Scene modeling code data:
◆ ◆ ◆

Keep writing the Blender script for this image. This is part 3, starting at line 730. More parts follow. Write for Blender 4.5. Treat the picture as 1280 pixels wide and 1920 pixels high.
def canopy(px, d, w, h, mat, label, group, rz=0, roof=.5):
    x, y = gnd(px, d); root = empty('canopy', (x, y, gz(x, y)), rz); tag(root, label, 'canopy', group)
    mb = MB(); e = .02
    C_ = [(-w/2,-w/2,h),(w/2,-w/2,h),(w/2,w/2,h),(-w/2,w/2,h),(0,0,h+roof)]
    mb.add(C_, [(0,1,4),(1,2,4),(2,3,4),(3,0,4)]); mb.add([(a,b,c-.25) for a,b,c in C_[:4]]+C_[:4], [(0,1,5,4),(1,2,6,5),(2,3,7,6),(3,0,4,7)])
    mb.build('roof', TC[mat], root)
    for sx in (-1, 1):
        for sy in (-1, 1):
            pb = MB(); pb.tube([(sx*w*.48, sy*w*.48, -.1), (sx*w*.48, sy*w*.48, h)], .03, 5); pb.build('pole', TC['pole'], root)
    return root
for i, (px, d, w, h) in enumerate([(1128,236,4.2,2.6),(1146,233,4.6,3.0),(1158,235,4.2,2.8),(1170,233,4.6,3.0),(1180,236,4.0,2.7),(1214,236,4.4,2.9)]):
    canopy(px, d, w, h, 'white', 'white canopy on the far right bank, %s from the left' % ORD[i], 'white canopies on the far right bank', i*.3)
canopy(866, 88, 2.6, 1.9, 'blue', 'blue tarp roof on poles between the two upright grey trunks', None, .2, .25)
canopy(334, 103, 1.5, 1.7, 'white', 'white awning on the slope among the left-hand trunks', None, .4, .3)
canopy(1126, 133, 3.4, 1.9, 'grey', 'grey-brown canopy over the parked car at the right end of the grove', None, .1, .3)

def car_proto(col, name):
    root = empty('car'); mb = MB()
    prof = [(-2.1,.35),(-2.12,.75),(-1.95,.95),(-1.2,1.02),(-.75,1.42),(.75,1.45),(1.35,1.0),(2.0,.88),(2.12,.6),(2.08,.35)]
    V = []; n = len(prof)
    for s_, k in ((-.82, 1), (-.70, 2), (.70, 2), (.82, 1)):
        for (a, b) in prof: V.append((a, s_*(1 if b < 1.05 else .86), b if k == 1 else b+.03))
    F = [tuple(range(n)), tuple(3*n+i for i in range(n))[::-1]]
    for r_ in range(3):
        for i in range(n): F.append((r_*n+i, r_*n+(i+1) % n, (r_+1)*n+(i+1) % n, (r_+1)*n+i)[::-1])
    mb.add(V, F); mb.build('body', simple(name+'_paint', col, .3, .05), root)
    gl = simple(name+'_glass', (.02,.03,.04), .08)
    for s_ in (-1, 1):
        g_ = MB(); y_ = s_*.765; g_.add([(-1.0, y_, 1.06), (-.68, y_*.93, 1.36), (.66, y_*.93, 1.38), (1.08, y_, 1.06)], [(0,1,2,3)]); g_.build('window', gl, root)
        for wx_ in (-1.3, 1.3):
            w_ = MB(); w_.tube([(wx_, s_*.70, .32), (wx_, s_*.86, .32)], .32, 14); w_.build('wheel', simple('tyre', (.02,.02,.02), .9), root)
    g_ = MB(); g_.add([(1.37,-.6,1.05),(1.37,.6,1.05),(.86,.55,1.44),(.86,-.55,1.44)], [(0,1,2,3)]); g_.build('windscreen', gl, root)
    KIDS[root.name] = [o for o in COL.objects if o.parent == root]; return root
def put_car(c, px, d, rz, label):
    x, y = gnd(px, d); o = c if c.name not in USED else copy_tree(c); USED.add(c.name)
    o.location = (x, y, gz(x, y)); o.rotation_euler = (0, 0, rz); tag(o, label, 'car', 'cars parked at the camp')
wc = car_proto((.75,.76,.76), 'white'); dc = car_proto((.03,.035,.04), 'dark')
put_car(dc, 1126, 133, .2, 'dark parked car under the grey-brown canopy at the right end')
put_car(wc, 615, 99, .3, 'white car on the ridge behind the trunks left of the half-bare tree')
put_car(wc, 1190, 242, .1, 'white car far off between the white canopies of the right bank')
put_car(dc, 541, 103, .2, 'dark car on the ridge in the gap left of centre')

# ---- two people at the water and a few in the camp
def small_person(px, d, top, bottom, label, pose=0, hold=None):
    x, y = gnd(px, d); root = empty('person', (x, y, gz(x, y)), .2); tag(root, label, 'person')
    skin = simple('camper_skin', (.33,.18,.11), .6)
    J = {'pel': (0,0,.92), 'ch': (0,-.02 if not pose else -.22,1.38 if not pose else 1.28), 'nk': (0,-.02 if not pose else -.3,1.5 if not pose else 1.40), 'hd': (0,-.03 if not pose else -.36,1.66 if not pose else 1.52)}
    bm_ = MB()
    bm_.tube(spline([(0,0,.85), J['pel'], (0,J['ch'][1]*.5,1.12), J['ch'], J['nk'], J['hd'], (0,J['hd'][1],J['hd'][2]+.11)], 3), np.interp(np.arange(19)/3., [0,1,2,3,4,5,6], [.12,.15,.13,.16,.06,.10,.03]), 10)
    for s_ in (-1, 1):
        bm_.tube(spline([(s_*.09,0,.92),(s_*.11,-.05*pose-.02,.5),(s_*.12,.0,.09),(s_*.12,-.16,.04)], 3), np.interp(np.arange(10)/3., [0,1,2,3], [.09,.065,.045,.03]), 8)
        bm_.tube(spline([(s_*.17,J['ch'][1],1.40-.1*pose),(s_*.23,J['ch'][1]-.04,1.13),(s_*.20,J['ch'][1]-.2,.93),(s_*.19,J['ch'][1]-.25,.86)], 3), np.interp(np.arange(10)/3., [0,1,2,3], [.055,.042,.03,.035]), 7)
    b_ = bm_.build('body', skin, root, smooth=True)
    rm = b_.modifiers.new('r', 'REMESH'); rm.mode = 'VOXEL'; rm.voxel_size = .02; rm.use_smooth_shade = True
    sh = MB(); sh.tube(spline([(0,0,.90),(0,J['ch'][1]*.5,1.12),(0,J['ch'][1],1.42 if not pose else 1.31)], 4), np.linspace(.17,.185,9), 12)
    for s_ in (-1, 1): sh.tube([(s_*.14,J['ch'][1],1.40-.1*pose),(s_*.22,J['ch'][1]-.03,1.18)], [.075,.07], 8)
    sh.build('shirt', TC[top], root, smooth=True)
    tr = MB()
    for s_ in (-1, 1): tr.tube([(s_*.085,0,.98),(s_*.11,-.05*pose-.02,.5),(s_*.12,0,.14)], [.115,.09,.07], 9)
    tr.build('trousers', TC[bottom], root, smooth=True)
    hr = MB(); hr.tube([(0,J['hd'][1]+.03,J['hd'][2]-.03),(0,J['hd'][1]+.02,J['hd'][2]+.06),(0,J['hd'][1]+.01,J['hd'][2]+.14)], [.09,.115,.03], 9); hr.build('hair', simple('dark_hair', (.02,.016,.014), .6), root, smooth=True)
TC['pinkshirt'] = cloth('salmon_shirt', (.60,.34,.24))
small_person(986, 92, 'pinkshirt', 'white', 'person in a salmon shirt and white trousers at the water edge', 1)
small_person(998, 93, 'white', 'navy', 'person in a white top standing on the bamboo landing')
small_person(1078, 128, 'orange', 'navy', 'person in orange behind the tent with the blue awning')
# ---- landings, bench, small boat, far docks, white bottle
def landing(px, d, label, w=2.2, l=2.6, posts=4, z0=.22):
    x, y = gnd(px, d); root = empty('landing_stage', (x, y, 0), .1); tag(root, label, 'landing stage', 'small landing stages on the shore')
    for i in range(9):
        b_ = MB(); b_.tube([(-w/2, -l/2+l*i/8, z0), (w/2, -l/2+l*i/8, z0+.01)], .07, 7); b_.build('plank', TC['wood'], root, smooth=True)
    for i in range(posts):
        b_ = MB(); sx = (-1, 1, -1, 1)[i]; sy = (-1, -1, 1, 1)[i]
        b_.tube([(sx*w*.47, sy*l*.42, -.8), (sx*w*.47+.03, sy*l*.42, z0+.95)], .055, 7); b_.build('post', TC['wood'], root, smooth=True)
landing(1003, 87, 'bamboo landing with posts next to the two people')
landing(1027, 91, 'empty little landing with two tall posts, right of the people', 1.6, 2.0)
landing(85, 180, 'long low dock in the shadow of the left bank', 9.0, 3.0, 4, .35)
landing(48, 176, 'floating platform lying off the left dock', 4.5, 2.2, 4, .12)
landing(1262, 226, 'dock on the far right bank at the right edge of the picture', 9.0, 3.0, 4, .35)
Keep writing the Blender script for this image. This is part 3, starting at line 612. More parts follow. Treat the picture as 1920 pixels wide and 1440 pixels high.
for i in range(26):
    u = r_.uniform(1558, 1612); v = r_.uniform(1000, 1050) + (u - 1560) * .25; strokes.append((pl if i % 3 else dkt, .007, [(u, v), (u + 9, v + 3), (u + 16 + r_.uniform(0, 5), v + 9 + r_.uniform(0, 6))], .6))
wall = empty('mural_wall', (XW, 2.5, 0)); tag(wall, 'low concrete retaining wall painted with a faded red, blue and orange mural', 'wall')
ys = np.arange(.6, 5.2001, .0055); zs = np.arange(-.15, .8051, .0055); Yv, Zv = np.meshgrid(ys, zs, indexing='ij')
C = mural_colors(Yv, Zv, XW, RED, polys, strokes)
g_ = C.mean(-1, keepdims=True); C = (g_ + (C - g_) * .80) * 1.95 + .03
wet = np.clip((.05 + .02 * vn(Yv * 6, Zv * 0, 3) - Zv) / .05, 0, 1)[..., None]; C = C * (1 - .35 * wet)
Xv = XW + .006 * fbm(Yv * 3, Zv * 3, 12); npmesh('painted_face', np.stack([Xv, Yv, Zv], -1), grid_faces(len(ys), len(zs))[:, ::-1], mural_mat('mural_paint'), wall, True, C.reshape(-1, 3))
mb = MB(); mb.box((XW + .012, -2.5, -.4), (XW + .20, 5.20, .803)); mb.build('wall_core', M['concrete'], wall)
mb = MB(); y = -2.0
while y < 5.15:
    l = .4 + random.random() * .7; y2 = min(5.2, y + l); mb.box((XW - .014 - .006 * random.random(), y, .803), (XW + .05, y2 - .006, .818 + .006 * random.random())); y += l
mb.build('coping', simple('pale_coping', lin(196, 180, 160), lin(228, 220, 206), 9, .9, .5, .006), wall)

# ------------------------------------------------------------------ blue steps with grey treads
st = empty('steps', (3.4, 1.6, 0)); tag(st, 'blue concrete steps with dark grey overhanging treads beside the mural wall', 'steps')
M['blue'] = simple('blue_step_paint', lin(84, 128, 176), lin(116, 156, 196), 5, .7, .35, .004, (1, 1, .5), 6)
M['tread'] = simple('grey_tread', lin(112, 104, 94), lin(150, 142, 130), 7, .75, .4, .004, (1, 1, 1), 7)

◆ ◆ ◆

[STATED PROBLEM] What are the exact lines from the beginning of the material through the line containing "canopy(1126, 133, 3.4, 1.9, 'grey', 'grey-brown"? Write out those lines alone.

[COMPLETE RESPONSE]
Keep writing the Blender script for this image. This is part 3, starting at line 730. More parts follow. Write for Blender 4.5. Treat the picture as 1280 pixels wide and 1920 pixels high.
def canopy(px, d, w, h, mat, label, group, rz=0, roof=.5):
    x, y = gnd(px, d); root = empty('canopy', (x, y, gz(x, y)), rz); tag(root, label, 'canopy', group)
    mb = MB(); e = .02
    C_ = [(-w/2,-w/2,h),(w/2,-w/2,h),(w/2,w/2,h),(-w/2,w/2,h),(0,0,h+roof)]
    mb.add(C_, [(0,1,4),(1,2,4),(2,3,4),(3,0,4)]); mb.add([(a,b,c-.25) for a,b,c in C_[:4]]+C_[:4], [(0,1,5,4),(1,2,6,5),(2,3,7,6),(3,0,4,7)])
    mb.build('roof', TC[mat], root)
    for sx in (-1, 1):
        for sy in (-1, 1):
            pb = MB(); pb.tube([(sx*w*.48, sy*w*.48, -.1), (sx*w*.48, sy*w*.48, h)], .03, 5); pb.build('pole', TC['pole'], root)
    return root
for i, (px, d, w, h) in enumerate([(1128,236,4.2,2.6),(1146,233,4.6,3.0),(1158,235,4.2,2.8),(1170,233,4.6,3.0),(1180,236,4.0,2.7),(1214,236,4.4,2.9)]):
    canopy(px, d, w, h, 'white', 'white canopy on the far right bank, %s from the left' % ORD[i], 'white canopies on the far right bank', i*.3)
canopy(866, 88, 2.6, 1.9, 'blue', 'blue tarp roof on poles between the two upright grey trunks', None, .2, .25)
canopy(334, 103, 1.5, 1.7, 'white', 'white awning on the slope among the left-hand trunks', None, .4, .3)
canopy(1126, 133, 3.4, 1.9, 'grey', 'grey-brown canopy over the parked car at the right end of the grove', None, .1, .3)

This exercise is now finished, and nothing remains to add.